Thursday, June 26, 2014

Raw Women and Cooked Men

I'm not sure exactly what I intend with this blog. I guess I'm utterly fascinated by the perpetual feast, the "universal chomp," as Annie Dillard put it, that is life on earth.  Over the winter I wrote two things down in my notebook (yes, an honest to goodness tangible artifact): "between birth and death, there is mostly eating and sex;" and, "In winter we struggle to eat; In summer we struggle not to be eaten."  I wrote down a good many other things as well, but these illustrate a general thrust that seems to continually occupy an expansive territory in my imaginative terrain.  You see, I like food: studying it, growing it, acquiring it, preparing it, and of course eating it.

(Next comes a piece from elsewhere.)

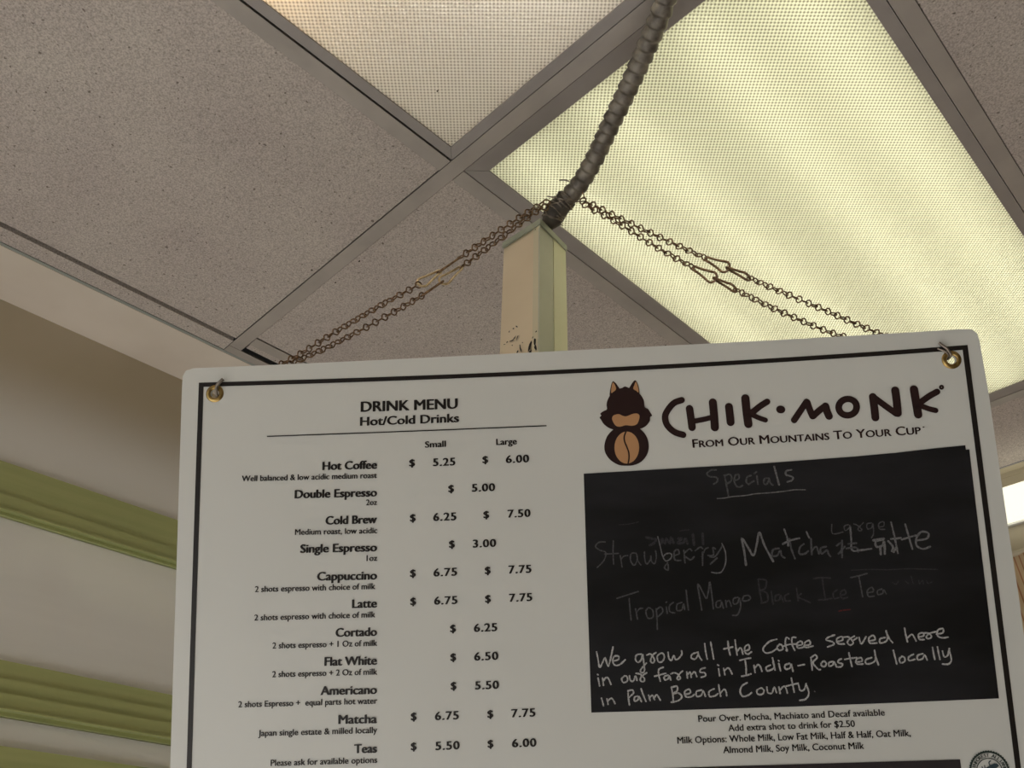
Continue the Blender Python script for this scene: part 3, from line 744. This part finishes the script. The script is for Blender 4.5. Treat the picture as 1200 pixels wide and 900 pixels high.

I love it. And I know too that, whatever else I am, I am food. We all are. Indeed, that's all anything is when it comes down to it. Everything is food. Only the gods are exempt from this most basic of realities. For the rest of us mortals ("mere bellies" though we may be) life is merely a passage through the alimentary canal of a hungry planet. So existence, the great dance of life, is really a matter of eating and (not) being eaten.  

Fiery Gizzard, besides being the name of a singularly spectacular creek and hiking trail on my native Cumberland Plateau, seemed like an appropriate name for a platform for engagement with topics such as these . . .  


I recently read an article by a favorite anthropologist of mine in which he recounts the 1929 ethnography of yet another anthropologist in which the latter reconstructs an exchange between a Fijian king and a carpenter who built him a particularly fine canoe: "The chief apologized that he could not offer the carpenter a 'cooked man' or a 'raw woman,' for Christianity, he explained, 'has spoiled our feasts.' The 'cooked man' refers to an enemy cannibal victim, the 'raw woman' to a virgin daughter of the chief offered as a wife." I am certainly not advocating either cannibalism or an economy of virgin daughters, but this account has something to do with where I'm  going with this blog, even if I'm not quite sure what that might mean. 

I teach undergraduate anthropology classes. In a section concerned with cultural meaning we examine the concept of key metaphors--that each culture possesses a distinct handful of domains from which they/we construct the bulk of their/our cultural narratives ("the stories we tell ourselves about ourselves").  By way of example, we look at Franz Boas's (and others') documentation of the Kwakiutl Cannibal Dance.  Central to this ritual enactment of core cultural values is the appeasement of the spirit of Bakbakwalanooksiwae ("cannibal at the north end of the world," in Boas's translation). This mythical spirit is the originary cannibal, or the cannibalistic impulse that has the potential to manifest in all of us if we do not undergo proper socialization. The ceremonial dance is performed by a secret shamanic society known as the Hamatsa (an initiate of which is pictured below).

Every time I look at this photograph, taken by Edward Curtis in 1914, I can't help but wonder what is going on in this man's head, or rather, what cosmic synapses are fusing in his cortex in this momentary state of ecstatic unity. The accompanying description reads:  "Hamatsa shaman, three-quarter length portrait, seated on ground in front of tree, facing front, possessed by supernatural power after having spent several days in the woods as part of an initiation ritual." After such initiation this man is ever after qualified to represent one of Bakbakwalanooksiwae's many mouths in the course of the cannibal dance ceremony. For the Kwakiutl, as for many peoples of the world, eating is damned serious business.

In a related concept in Kwakiutl cosmology, the souls of the dead are thought to enter the body of salmon (the principal food item for most all peoples of the Pacific northwest coast) and are released back into the eternal cycle of life only when that salmon is eaten, thereby releasing the soul to animate another human body. Thus salmon are always and only eaten with greatest respect, as they are nothing less than the bearers of souls in the great re-cycling bin of eternal life/death, the deliverers of what in Sanskrit was called samsara--the continuous flow. This is in some sense a form of cannibalism, but one whose end is the perpetuation of the life force of a people. For the Kwakiutl then, food, eating, and hunger are key metaphors, the axes around which cultural identity and self conceptualization revolves.  

In a similar conceptualization, and since her work seems to be a general guide in this entry, in Pilgrim at Tinker Creek, Annie Dillard excerpts a quote from an Inuit shaman who says, "Life's greatest danger lies in the fact that men's food consists entirely of souls." Yes siree! Exactly that!  

It is matters such as these that interest me here. I'm also just quite simply interested in food and eating. So, a celebration of life's comestibles; a picaresque of mytho-gastronomic intrigue; tempered with a recognition that we all eventually end up on the menu. And maybe that is what we all seek after all, this reintegration, by way of digestive forces, back into the great belly of the universe. We'll see what comes out of it.